Malaysia and Indonesia both are fairly rich in natural resources (Indonesia with oil too), and still managed to do better than most newly independent African states. The determinant can't just be population or size given that Indonesia has a fairly massive population and population density (the latter being higher than any African country today except Nigeria or Burundi) despite being the 15th largest country on Earth. Is it possible to increase colonial guidance towards independence in Africa to the same levels as Southeast Asia?
I'm just going to focus on the former since I know more about it than on Indonesia.
The thing is that... well... the colonial powers didn't
exactly treat their colonies equally, and it
really showed in how the British treated Malaya. India was their crown jewel, but Malaya and Singapore formed their "Pearls of the Orient". For one thing, it's infrastructure was well-built for the time to export the Peninsula's resources; From what I can gather from my high school books, 1900's Malaya supplied a whopping
55% of the world's tin and
53% of the world's rubber, and extracting, refining, and transporting these raw materials meant that a substantial amount of investment had to go to infrastructure building, up to and even over what was the norm for colonies at the time. Otherwise, none of that stuff could get out there in such huge numbers.
Second was the urbanization. Malaya didn't have the population density of, say, London, nor did it have large cities. But the distribution of resources and the need for workers lead to massive use of contract workers and migrants, creating new towns and expanding existing ones, making it easier for like-minded individuals to seek out and form nationalist clubs.

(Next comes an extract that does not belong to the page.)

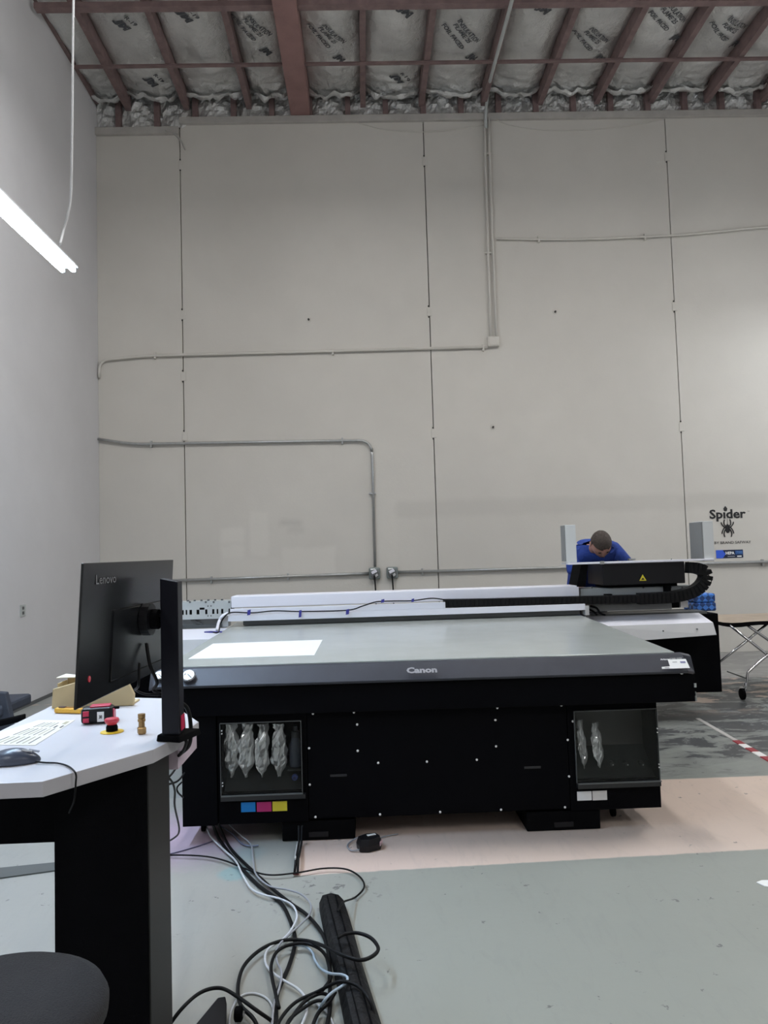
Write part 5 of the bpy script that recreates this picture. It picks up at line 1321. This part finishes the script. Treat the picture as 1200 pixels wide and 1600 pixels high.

Thirdly, and perhaps most importantly, Malaya was well connected to the world even for the standards of the time. Those contract workers I mentioned earlier? They came from India and China, and it wasn't long before the ideas of the Kuomintang and the Indian National Congress filtered across borders and seas (the founding father of China, Sun Yat-Sen, visited Singapore many times over in his life). The Malay middle-class also played a part; sending their sons to the Middle East to be educated. As early as the end of WWI, there were Malay scholars coming back from Egypt and the former Ottoman Empire discussing reforms and women's emancipation with their village imams. This, added with the Malay rulers' own penchant for reform and education (I'm looking at you, sultan Abu Bakar of Johor) created a larger intellectual class more attuned to the outside world than previously seen before.
And there were loads of other factors influencing pre-Independence Malaya, such as the Emergency, the inter-ethnic fights/cooperation, etc. , but there were the ones that stood out the most.